JM:  Well it is all run through Ableton and this program called MAX and I use what are called these grid controllers which is basically grids of buttons, one is called the launch pad and one called the monome and the monome is really an open source program (people share it) so then you can dig in and write your own programs for it basically and that’s one of the things I have been working on you know. I have seen enough dudes literally press play and wave their hands around and to me that’s pretty uninteresting, but maybe I spend too much time trying to come up with this stuff, but for me it’s just not interesting to do that. I want to try and challenge myself.

*Ableton is designed to be an instrument for live performances as well as a tool for composing and arranging, it can also be used by DJs for mixing tracks.

 

MU: hahaha, there’s no doubt that many of these “artists” are just hitting play. I mean I have only seen Beard o Bees once before tonight (12/30/11 | The Blockley – Philly, PA) and you were busy, I was engaged and it was not only a pleasure to hear, but interesting to watch you work not like half the people you and I have both seen at festivals everywhere and it’s becoming stale at this point.

The little board/grids we were talking about that you program yourself, how hard is that to do?

JM: Well I mean it takes a little while, usually I will write a track then after I think it’s in a pretty good spot, basically I’m breaking it down into its four elements.
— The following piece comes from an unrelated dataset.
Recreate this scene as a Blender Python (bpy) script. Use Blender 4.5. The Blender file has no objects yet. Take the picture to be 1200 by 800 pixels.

The drum parts, the bass parts, the leads parts and maybe the vocal parts or something else. So once that’s all broken out, I can be playing certain things whole or in parts while others might be already going, so it’s a lot of that…kind of deconstructing my own material then putting it back together live.

 

MU: That’s great, I think it’s those exact reasons many find you to be so entertaining. You were just out in LA for the “Low End Theory” events, how did that go? Different crowd?

JM: It was really fun, “The Low End Theory” was a bit of a different crowd and really it’s a whole scene that has kind of developed around that weekly or whatever Low End Theory event because people already know that it’s going to be this awesome night,  it was packed I mean people could not even dance it was that kind of thing. I mean I feel a lot of their stuff is based a little more in instrumental hip hop, like Flying Lotus actually did a set right after me, so you know my stuff being a little more on the house side, I did a few slower kind of things that I have which I thought fit in really well and the crowd was digging it.

 

MU: Do you think people were there for you, being Lotus, or just out to see live music?

JM: A couple people were there because they knew me or who Lotus was, but I think in general the majority of people were out to just see music and forward thinking artists doing some type of electronic set because like I said every Wednesday it’s just known that there will be 5 or 6 artists playing that night.

 

MU: Any plans for a Beard o Bees tour once you get an album out?

JM: Yea I would like to if Lotus has some downtime. I mean I try and plug in shows here and there when we have some time off. I really enjoy Beard o Bees because it’s a totally difference experience playing solo then with the band.

 

MU: How taxing will tonight be with Beard o Bees then Lotus right after?

JM: It’s going to be tough, haha, I have done it one time before, I mean I will do about an hour of Beard o Bees then three hours of Lotus, so it will be a long one for sure. The one other time I think the opener cancelled or something, it was a last minute thing, does not happen very often that’s for sure.

 

MU: Thank You very much for your time, it was a pleasure talking with you.